Elogio al maestro Héctor

ENRIQUE DEL RÍO GONZÁLEZ

04 de julio de 2015 12:00 AM

Transcurrió el mes de octubre de 1942, cuando al hogar del telegrafista, Don Aurelio Hernández León, y la maestra María Leonor Ayazo Argüello, llegó Héctor Cristóbal, llamado así por nacer el día doce, coincidiendo con la llegada de Colón en 1492. En 1952 la familia Hernández Ayazo recibe la visita de un sacerdote, quien se percata de la inusual inteligencia del pequeño, por eso lo presenta al seminario en Cartagena. En 1953, inicia sus estudios religiosos, y en 1958 le es impuesta la sotana, por lo que fue conocido como el curita. El inquieto joven decide retirarse, y culmina el bachillerato en 1959, en el colegio La Salle. Para el año 1960 ingresa a la Universidad de Cartagena, donde recibe el título de abogado en 1964. Inicia el ejercicio profesional con el profesor Rafael H. De La Valle Gómez y luego se independiza.

En enero de 1996 ingresé a la facultad de Derecho de la Universidad de Cartagena, desde ese instante fui consciente de la grandeza de aquel ilustre profesor. El universo alineó sus hilos, y por generosidad divina me vinculé como abogado penalista en sus oficinas en 2004. Desde aquel momento, hasta el 6 de julio de 2014, fecha triste de su repentina partida, mantuvimos una buena amistad. Privilegio del cual en este mundo gozamos pocos. Los que estuvimos a su lado, extrañamos cada día sus sabios consejos. Fui testigo de sus maravillosas virtudes: humilde, inteligente, estudioso, noble, honesto, responsable, trabajador inagotable, enemigo de los elogios y homenajes (por estas líneas le pido dispensa); tuve la fortuna de conocerlo de cerca, no tanto como hubiera querido, pero sí al punto de reconocer la forma tan perfecta con la que amó a su hijo Camilo; seguramente lo amará hasta siempre y donde quiera que se encuentre, más allá de lo terrenal y temporal.
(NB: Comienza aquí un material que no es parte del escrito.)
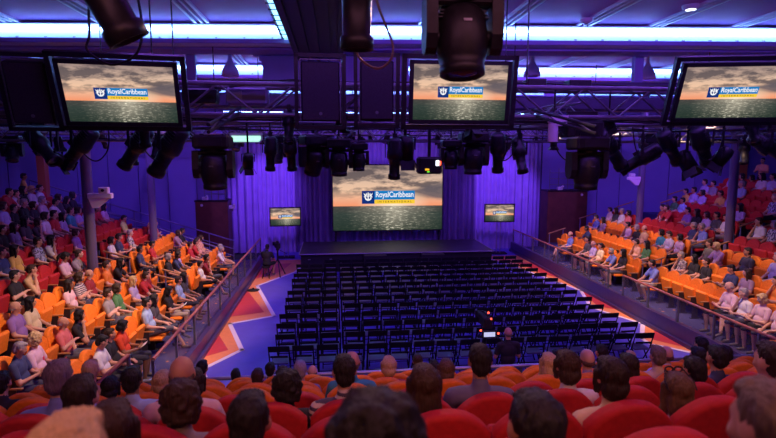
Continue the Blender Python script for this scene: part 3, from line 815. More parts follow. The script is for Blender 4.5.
PRO = mk_profile(); MOV = mk_moving(); PAR = mk_par(); used = set()
def lamp(src, loc, s, pan, tilt, lab, warm=False):
    if src in used: o = copy_tree(src)
    else: o = src; used.add(src)
    o.location = loc; o.scale = (s, s, s); o.rotation_euler = (0, 0, R(pan))
    for c in o.children:
        if c.name.startswith(('barrel', 'lamp_head', 'can')): c.rotation_euler = (R(tilt), 0, 0)
    if warm:
        for c in o.children:
            for g in c.children:
                if g.name.startswith('lens'): g.data = g.data.copy(); g.data.materials[0] = LENSW
    hz = 5.46 if loc[1] > 8.5 and loc[1] < 9.5 else None
    if hz and hz - loc[2] > .06:
        m = MB(); m.tube([(0, 0, .02), (0, 0, (hz - loc[2])/s + .03)], .018, 6); m.build('hanger', [BLK], o)
    kind = {PRO: 'black profile spotlight', MOV: 'black moving head light', PAR: 'black par can'}[src]
    tag(o, kind + ' ' + lab, 'stage light', 'black stage lights on the trusses'); return o
# pan 0: leans toward -Y (audience); the barrel's open end swings with tilt
HB = {9.1: 5.46, 6.15: 5.14, 3.5: 6.28}
for L in [
 (PRO, (-4.76, 9.1, 5.40), 1.15, 60, -50, 'pointing down and left over the left bank end'),
 (PAR, (-4.50, 9.1, 5.02), 1.0, 90, -60, 'hanging lowest over the left bank'),
 (PRO, (-4.15, 9.1, 5.42), 1.25, 75, 45, 'just left of the near left column'),
 (PRO, (-3.26, 9.1, 5.42), 1.25, 70, 40, 'steeply tilted below the left television'),
 (PRO, (-2.74, 9.1, 5.46), 1.5, 65, 38, 'longest, tilted below right corner of left television'),
 (MOV, (-1.37, 6.15, 5.14), .95, 0, 6, 'large, hanging lowest beside the green sign'),
 (PAR, (-1.46, 9.1, 4.97), .9, 20, 20, 'with violet face right of the low moving head'),
 (PRO, (-1.08, 9.1, 5.22), .9, 20, 12, 'above the bright left curtain'),
 (PRO, (-.74, 9.1, 5.22), .9, -10, 14, 'next along above the bright left curtain'),
 (MOV, (-.35, 9.1, 5.25), 1.05, 25, 24, 'angled, left of the big screen top'),
 (MOV, (.08, 9.1, 5.20), 1.0, 0, 4, 'upright over the big screen left edge'),
 (MOV, (.42, 9.1, 5.12), .75, 0, 0, 'small, over the big screen left part'),
 (PRO, (1.05, 9.1, 5.20), 1.1, 0, 12, 'over the middle of the big screen'),
 (PAR, (1.25, 9.2, 5.3), 1.5, 10, 10, 'fat and round, over the big screen middle'),
 (MOV, (2.05, 9.1, 5.18), .8, 0, 0, 'left of the square equipment box'),
 (MOV, (2.45, 9.1, 5.32), 1.15, 0, 0, 'big, over the curtain right of the big screen'),
 (PRO, (2.9, 9.1, 5.30), 1.1, -20, 20, 'right of the big dark moving head'),
 (PRO, (3.30, 9.1, 5.22), 1.0, 15, -20, 'left of the pale projector'),
 (MOV, (3.09, 6.15, 5.14), 1.0, 0, 3, 'large, hanging lowest right of the projector'),
 (PRO, (5.0, 9.1, 5.42), 1.35, -70, 45, 'steeply tilted in front of the blue right wall'),
 (PRO, (5.62, 9.1, 5.20), 1.2, 60, 55, 'with pinkish lit side near the small security camera'),
 (PRO, (6.15, 9.1, 5.42), 1.2, -65, 45, 'left of the lamp with the warm bright face'),
 (PAR, (6.50, 9.1, 5.05), 1.35, 40, -30, 'with warm bright face over the right bank', True),
 (PRO, (6.78, 9.1, 5.48), 1.3, -60, 40, 'behind the lamp with the warm bright face'),
 (PAR, (7.20, 9.1, 5.12), 1.3, 60, 35, 'left of the near right column'),
 (PRO, (8.1, 9.1, 5.42), 1.2, 70, -55, 'right of the near right column'),
 (MOV, (.85, 3.5, 6.13), 1.08, 0, -7, 'nearest and largest, in front of central television'),
 (PRO, (-1.50, 3.5, 6.46), 1.35, -65, 28, 'nearest profile, cutting across the lit cove at left'),
 (PRO, (.16, 3.6, 6.36), 1.15, 0, 3, 'nearest upright, beside the dark ribbed duct')]:
    lamp(*L)
rnd = random.Random(11)
names = []
places = {12.0: 'truss under the first lit cove', 16.0: 'midway truss', 20.75: 'truss above the stage front', 8.05: 'truss behind the televisions'}
for Y, n, z in ((12.0, 17, 5.21), (16.0, 15, 5.50), (20.75, 9, 5.68), (8.05, 13, 5.46)):
    x0, x1 = (-7.5, 11.5) if Y < 19 else (-5, 10.5)
    for i in range(n):
        x = x0 + (x1-x0)*(i + .2 + .6*rnd.random())/n
        src = rnd.choice((PRO, PAR, PAR, MOV if Y > 10 else PAR))
        lamp(src, (x, Y + rnd.choice((-.2, .2)), z + .12), .75 + .25*rnd.random(), rnd.uniform(-60, 60), rnd.uniform(-35, 40), '%s from left on the %s' % (ORD[i], places[Y]))
# ------------------------------------------------------------------ boxes and small gear in the rig
def box_gear(name, loc, d, m, lab, cat, rot=0, parts=()):
    b = MB(); b.box((0, 0, 0), d, bev=min(d)*.12); o = b.build(name, [m], loc=loc, rot=(0, 0, R(rot)))
    for pn, c, dd, mm in parts: b = MB(); b.box(c, dd); b.build(pn, [mm], o)
    return tag(o, lab, cat)
GRN = mat('green_white_sign_face', (.9, 1, .9), emit=(.42, 1.0, .62), es=1.3)
b = MB(); b.prism([(-.34, .10), (-.34, -.05), (-.28, -.11), (.28, -.11), (.34, -.05), (.34, .10)], .10, 0, Matrix.Rotation(R(90), 4, 'X'), -.05)
o = b.build('illuminated_sign_box', [WHITE], loc=(-1.90, 11.70, 5.28)); b = MB(); b.prism([(-.31, .03), (-.31, -.05), (-.27, -.09), (.27, -.09), (.31, -.05), (.31, .03)], .012, 0, Matrix.Rotation(R(90), 4, 'X'), .05)
b.build('lit_face', [GRN], o); b = MB(); b.box((0, .1, .2), (.04, .04, .26)); b.build('hanger', [BLK], o)
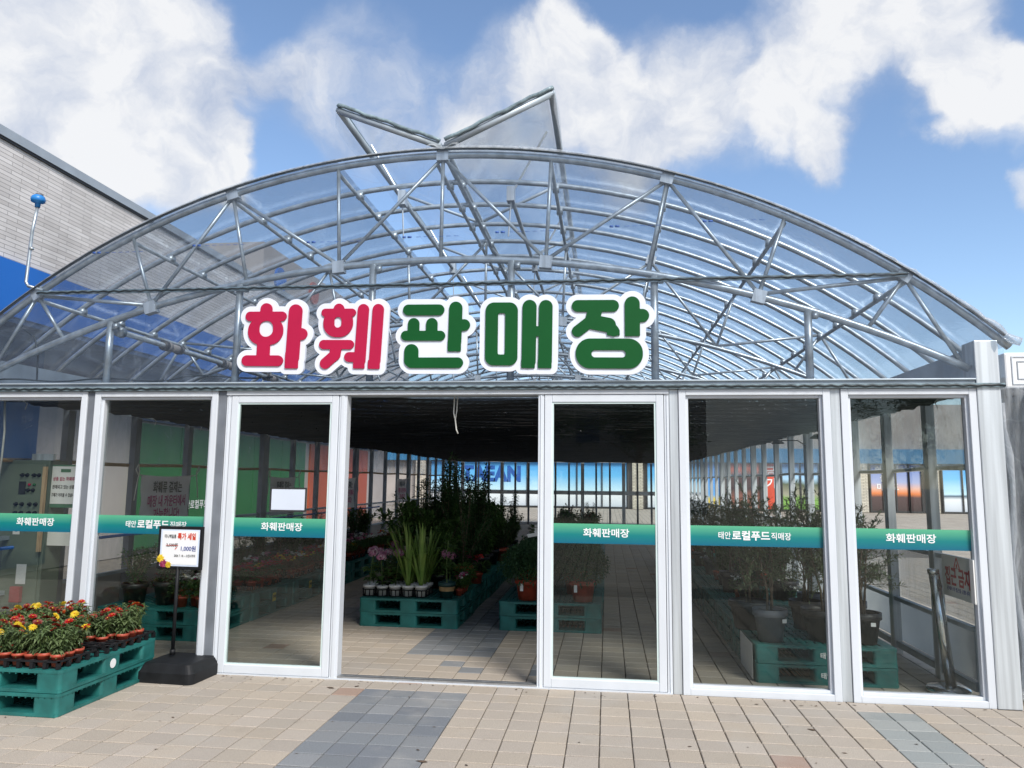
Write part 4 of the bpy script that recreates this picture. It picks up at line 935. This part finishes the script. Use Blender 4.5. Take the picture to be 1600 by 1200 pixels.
def lily(seed):
    q = random.Random(seed); t = plant('sword_leaf_plant', 'potted plant', 'sword leaved plants in white pots'); pot_on(t, .068, .115, M['pot_white']); b = MB()
    for k in range(20):
        a = q.uniform(0, 6.28); l = q.uniform(.42, .74); lean = q.uniform(.05, .36); w = q.uniform(.028, .044); d = Vector((math.cos(a), math.sin(a), 0)); s = Vector((-d.y, d.x, 0)); n = 7; br = q.uniform(.0, .25) if q.random() < .8 else .8
        i0 = len(b.v)
        for j in range(n + 1):
            u = j / n; c = d * (.012 + lean * l * u + br * l * .35 * u ** 3) + Vector((0, 0, .1 + l * u - br * l * .5 * u ** 3)); ww = w * (1 - u) ** .6 * (.55 + u) / .9
            b.v.append(tuple(c + s * ww / 2)); b.v.append(tuple(c - s * ww / 2 + d * .004))
        for j in range(n): k0 = i0 + 2 * j; b.f.append((k0, k0 + 1, k0 + 3, k0 + 2)); b.m.append(0)
    obj('foliage', b, M['leaf_lily'], t); return t
finish_plant('lily1', lily(21)); finish_plant('lily2', lily(22))
def mum(seed, r=.33):
    q = random.Random(seed); t = plant('chrysanthemum', 'potted plant', 'round chrysanthemums in the row behind the right door'); pot_on(t, .145, .23, M['terra'], n=28); b = MB(); st = MB()
    for k in range(9): a = k * .7; st.tube([(0, 0, .2), (math.cos(a) * r * .5, math.sin(a) * r * .5, .36)], .005, 5)
    for k in range(2300):
        d = Vector((q.gauss(0, 1), q.gauss(0, 1), q.gauss(.15, .8))).normalized(); rr = r * (.72 + .28 * q.random()) * (1 + .10 * math.sin(d.x * 7) * math.sin(d.y * 8 + d.z * 6)); c = Vector((d.x * rr, d.y * rr, .385 + d.z * rr * .72))
        b.leaf(c, d * .6 + Vector((q.gauss(0, .6), q.gauss(0, .6), q.gauss(.2, .5))), q.uniform(.03, .05), q.uniform(.016, .026))
    obj('stem', st, M['stem'], t); obj('foliage', b, M['leaf_mum'], t)
    g = MB(); g.face([(-.02, -.20, .70), (.11, -.16, .72), (.10, -.14, .755), (-.03, -.18, .735)]); obj('name_tag', g, M['tagw'], t)
    g = MB(); g.box(-.10, -.065, -.139, -.136, .11, .19); obj('price_tag', g, M['tagw'], t); return t
finish_plant('mum1', mum(31)); finish_plant('mum2', mum(32, .30))
def shrub(seed, h, w, mt, n, pot, leafl=.045, leafw=.02, name='leafy_shrub', spire=1.0):
    q = random.Random(seed); t = plant(name, 'shrub', 'tall potted shrubs in the middle row'); pot_on(t, .12, .2, pot); st = MB(); b = MB(); ns = 14
    for k in range(ns):
        a = q.uniform(0, 6.28); sp = w * q.uniform(.15, 1) ** .8; hh = h * q.uniform(.55, 1.0) * (1 - .35 * spire * sp / w); mid = Vector((math.cos(a) * sp * .45, math.sin(a) * sp * .45, .2 + hh * .45)); tip = Vector((math.cos(a) * sp, math.sin(a) * sp, .2 + hh))
        st.tube([(0, 0, .17), mid, tip], [.008, .005, .002], 5)
        for j in range(n // ns):
            u = q.random() ** .75; c = (Vector((0, 0, .2)).lerp(mid, u * 2) if u < .5 else mid.lerp(tip, u * 2 - 1)); d = Vector((q.gauss(0, 1), q.gauss(0, 1), q.gauss(.4, .6))).normalized()
            b.leaf(c + d * q.uniform(0, .05), d, leafl * q.uniform(.7, 1.3), leafw * q.uniform(.8, 1.2))
    obj('stem', st, M['bark'], t); obj('foliage', b, mt, t); return t
finish_plant('shr1', shrub(41, 1.25, .30, M['leaf_dark'], 2400, M['pot_black'], .05, .024)); finish_plant('shr2', shrub(42, .85, .34, M['leaf'], 1900, M['pot_black'], .075, .036)); finish_plant('shr3', shrub(43, 1.0, .36, M['leaf_dark'], 2000, M['terra'], .04, .016)); finish_plant('shr4', shrub(44, .45, .22, M['leaf_dark'], 900, M['pot_black'], .04, .02, 'small_shrub'))
finish_plant('rust', shrub(45, .5, .2, M['leaf_rust'], 500, M['terra'], .06, .025, 'small_shrub'))
def broad(seed):
    q = random.Random(seed); t = plant('broad_leaf_plant', 'potted plant', 'broad leaved plants in the middle row'); pot_on(t, .095, .17, M['pot_green'], M['kraft']); b = MB(); st = MB(); st.tube([(0, 0, .15), (.01, 0, .42), (0, .01, .62)], .006, 6)
    for k in range(16):
        a = k * 2.4; z = .24 + .36 * k / 16; b.leaf((0, 0, z), (math.cos(a), math.sin(a), q.uniform(.0, .8)), q.uniform(.13, .2), q.uniform(.045, .07), droop=.25, fold=.15)
    obj('stem', st, M['stem'], t); obj('foliage', b, M['leaf'], t)
    g = MB()
    for k in range(60):
        d = Vector((q.gauss(0, 1), q.gauss(0, 1), q.gauss(.2, .8))).normalized(); daisy(g, Vector((0, -.03, .47)) + d * .045, 4, .014, .012, d, q)
    obj('flower_head', g, M['fl_pink'], t); return t
finish_plant('broad', broad(51))
def olive(seed, h, pot, pr=.135, ph=.26):
    q = random.Random(seed); t = plant('olive_tree', 'potted tree', 'potted olive trees along the right wall'); pot_on(t, pr, ph, pot, n=28); st = MB(); b = MB()
    for k in range(3):
        a = k * 2.1 + q.random(); lean = q.uniform(.03, .12); pts = [Vector((math.cos(a) * .02, math.sin(a) * .02, ph * .8))]
        for j in range(1, 6): u = j / 5; pts.append(Vector((math.cos(a) * lean * u * (1 + u) + q.gauss(0, .012), math.sin(a) * lean * u * (1 + u) + q.gauss(0, .012), ph * .8 + h * .8 * u)))
        st.tube(pts, [.011, .010, .008, .006, .004, .002], 6)
        for m_ in range(22):
            u = q.uniform(.30, 1) * 5; i = min(4, int(u)); c = pts[i].lerp(pts[i + 1], u - i); d = Vector((q.gauss(0, 1), q.gauss(0, 1), q.gauss(.55, .45))).normalized(); l = q.uniform(.14, .40) * (1.25 - u / 8); e = c + d * l + Vector((0, 0, -.08 * l)); st.tube([c, c.lerp(e, .5) + Vector((0, 0, .02)), e], [.003, .0022, .001], 4, cap=False)
            for s in range(int(l * 120)):
                v = q.uniform(.15, 1); p_ = c.lerp(e, v); dd = (d * .7 + Vector((q.gauss(0, .6), q.gauss(0, .6), q.gauss(.1, .5)))).normalized(); b.leaf(p_, dd, q.uniform(.04, .068), q.uniform(.009, .015), droop=.05)
    obj('trunk', st, M['bark'], t, True); obj('foliage', b, M['leaf_olive'], t)
    g = MB(); g.box(.02, .06, -pr * .99 - .004, -pr * .99 - .001, ph * .62, ph * .74); obj('price_tag', g, M['tagw'], t); return t
finish_plant('ol1', olive(61, 1.15, M['pot_grey'])); finish_plant('ol2', olive(62, 1.25, M['pot_black'], .19, .26)); finish_plant('ol3', olive(63, .95, M['pot_black'], .15, .26))
def bedding(seed, cols, mt=None, pot='terra', h=.10, name='bedding_flower'):
    q = random.Random(seed); t = plant(name, 'potted flower', 'low bedding flowers along the left wall'); pot_on(t, .055, .09, M[pot]); b = MB()
    for k in range(170):
        a = q.uniform(0, 6.28); r_ = .10 * q.random() ** .5; b.leaf((math.cos(a) * r_, math.sin(a) * r_, .085 + h * q.random() * (1 - 4 * r_ * r_ / .05 * .1)), (math.cos(a), math.sin(a), q.uniform(-.3, .8)), q.uniform(.03, .05), q.uniform(.014, .024))
    obj('foliage', b, mt or M['leaf'], t)
    for k, c in enumerate(cols):
        a = k * 2.4; r_ = .02 + .018 * k; g = MB()
        for j in range(5): daisy(g, (math.cos(a) * r_ + q.gauss(0, .014), math.sin(a) * r_ + q.gauss(0, .014), .11 + h + q.uniform(-.02, .02)), 5, .017, .014, (q.gauss(0, .4), q.gauss(0, .4), 1), q)
        obj('flower', g, M['fl_' + c], t)
    return t
finish_plant('bd_r', bedding(71, ['red', 'mag', 'red', 'mag'])); finish_plant('bd_w', bedding(72, ['white', 'white', 'white', 'white'], h=.14)); finish_plant('bd_o', bedding(73, ['orange', 'yellow', 'red'], M['leaf_rust'])); finish_plant('bd_p', bedding(74, ['pink', 'mag', 'white'], h=.15)); finish_plant('bd_g', bedding(75, [], h=.13, pot='pot_lime'))
pused = set()
def put(key, x, y, z, label, s=1.0, group=None):
    src = PK[key]; rz = rnd.uniform(0, 6.28)
    if key in ('mum1', 'mum2', 'ol1', 'ol2', 'ol3'): rz = rnd.uniform(-.5, .5)
    if key not in pused:
        pused.add(key); o = src; o.location = (x, y, z); o.rotation_euler = (0, 0, rz); o.scale = (s,) * 3; o['label'] = label
    else: o = dup(src, (x, y, z), rz, label, s)
    if group: o['group'] = group
    return o
T = .304
def caddy(x, y, nx, ny, label):
    b = MB(); p = .148
    for i in range(nx):
        for j in range(ny):
            cx = x + i * p; cy = y + j * p
            b.tube([(cx + .073 * math.cos(R(a)), cy + .073 * math.sin(R(a)), T + .075) for a in range(0, 360, 20)], .006, 5, closed=True)
            for k in range(8): w = R(45 * k + 20); b.box(cx + .066 * math.cos(w) - .005, cx + .066 * math.cos(w) + .005, cy + .066 * math.sin(w) - .005, cy + .066 * math.sin(w) + .005, T, T + .075)
            b.lathe([(.066, .0), (.07, .012)], (cx, cy, T), 16)
    tag(obj('pot_caddy', b, M['black']), label, 'tray', 'black pot caddies')
caddy(-1.25, 2.30, 5, 3, 'black ring caddy of white pots on the front pallet of the middle row')
front = [['hyd1', 'hyd2', 'broadw', 'lily1', 'lily2'], ['hyd2', 'shr4', 'hyd1', 'lily2', 'lily1'], ['hyd1', 'hyd2', 'hyd1', 'lily1', 'lily2']]
nmz = {'hyd1': 'pink hydrangea', 'hyd2': 'rose pink hydrangea', 'lily1': 'sword leaved green plant', 'lily2': 'arching sword leaved plant', 'shr4': 'small dark shrub', 'broadw': 'round leaved hydrangea without flowers'}
for j, row in enumerate(front):
    for i, kd in enumerate(row):
        key = 'hyd2' if kd == 'broadw' else kd
        put(key, -1.25 + i * .148, 2.30 + j * .148, T + .008, '%s, %s from left in %s row of the white pot caddy' % (nmz[kd], ORD[i], ORD[j]), rnd.uniform(.9, 1.08) * (.8 if key == 'shr4' else 1))
put('broad', -.37, 2.31, T, 'broad leaved plant with pale pink bloom in dark green pot with tan band')
put('broad', -.40, 2.62, T, 'second broad leaved plant behind the pot with the tan band', .9)
put('bd_g', -.30, 2.95, T, 'lime green pot of low herbs behind the tan banded pot', 1.35)
put('bd_g', -.33, 3.16, T, 'second lime green pot of low herbs farther back', 1.3)
for k in range(4): put('bd_p', -.27 + .002 * k, 2.50 + k * .11, T, 'small brown pot of pink flowers, %s from the front on the middle pallet edge' % ORD[k], .8, 'small pots on the middle pallet edge')
put('bd_p', -1.22, 3.02, T, 'pink flowering pot at the left back of the front middle pallet', 1.2)
put('shr4', -.95, 3.02, T, 'small dark shrub behind the white pot caddy'); put('shr2', -.62, 3.05, T, 'mid green shrub just behind the sword leaved plants', .8)
seq = ['shr1', 'shr2', 'shr3', 'shr2', 'shr1', 'shr3']; k = 0
hgt = {1: (1.0, 1.25), 2: (1.05, 1.35), 3: (.9, 1.3), 4: (.8, 1.15), 5: (.7, 1.0)}
for st in range(1, 6):
    for j in range(2):
        for i in range(3):
            key = seq[(i * 2 + j + st) % 6]; x = -1.12 + i * .36 + rnd.uniform(-.04, .04); y = 2.69 + st * 1.125 - .28 + j * .55 + rnd.uniform(-.04, .04)
            s = rnd.uniform(*hgt[st]) * (1.08 if i == 0 and st in (1, 2) else (.88 if i == 2 else 1))
            put(key, x, y, T, '%s shrub on pallet %s of the middle row, %s across, %s line' % ({'shr1': 'tall dark spiky', 'shr2': 'mid green leafy', 'shr3': 'dense fine leaved'}[key], ORD[st], ORD[i], ORD[j]), s)
n = 0
for st in range(8):
    for j in range(2):
        for i in range(2):
            key = 'mum1' if (i + j + st) % 2 == 0 else 'mum2'; x = .79 - .26 + i * .50; y = 2.36 + st * 1.125 + j * .55
            if st == 0 and i == 1 and j == 0: x += .10
            if st < 2: put(key, x, y, T, 'round green chrysanthemum in terracotta pot, pallet %s behind right door, %s side, %s line' % (ORD[st], 'left' if i == 0 else 'right', ORD[j]), rnd.uniform(.92, 1.0))
            else: put(['shr3', 'rust', 'shr2', 'shr4'][(i + j * 2 + st) % 4], x, y, T, 'bushy pot plant on pallet %s behind right door, %s side, %s line' % (ORD[st], 'left' if i == 0 else 'right', ORD[j]), rnd.uniform(.62, .9) * (1.5 if (i + j * 2 + st) % 4 in (1, 3) else 1), 'bushy pots behind the chrysanthemums')
for k, (x, y, kd, lb, sc_) in enumerate(((-1.18, 3.52, 'rust', 'rust leaved bush at the aisle edge of the middle row', 1.1), (-1.2, 4.0, 'bd_o', 'orange and yellow flowers at the aisle edge of the middle row', 1.6), (-.25, 3.55, 'bd_r', 'red flowers at the right edge of the middle row', 1.5), (-1.22, 3.2, 'broad', 'pink topped broad leaved plant at the left edge of the middle row', 1.05))): put(kd, x, y, T, lb, sc_)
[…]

Deja un inmenso vacío en aquellas personas que vimos en él, el compromiso, sacrificio y lucha por la construcción de la justicia y la equidad en la sociedad, lo cual percibíamos día a día con su diáfano quehacer, sus sinceras palabras, sus intachables acciones y todo vínculo que establecía con cada ser humano desde su interior.  

Luego de la muerte del maestro, Nicolás Pareja Bermúdez, uno de sus más queridos discípulos, me contó de la respuesta dada por él a uno de los clientes huérfanos que requería urgente la solución jurídica a un problema: ¡Cálmate, yo no trabajo al ritmo del difunto, recuerda que nadie en esta vida es indispensable, nadie, solo Héctor Hernández Ayazo! Tal pasaje refleja su grandeza. Dios nos vea con buenos ojos y permita que, de entre nuestras gentes, surja un ser humano de tan grandes virtudes.

Querido maestro y amigo, ¡siempre serás un ejemplo para las generaciones presentes y futuras!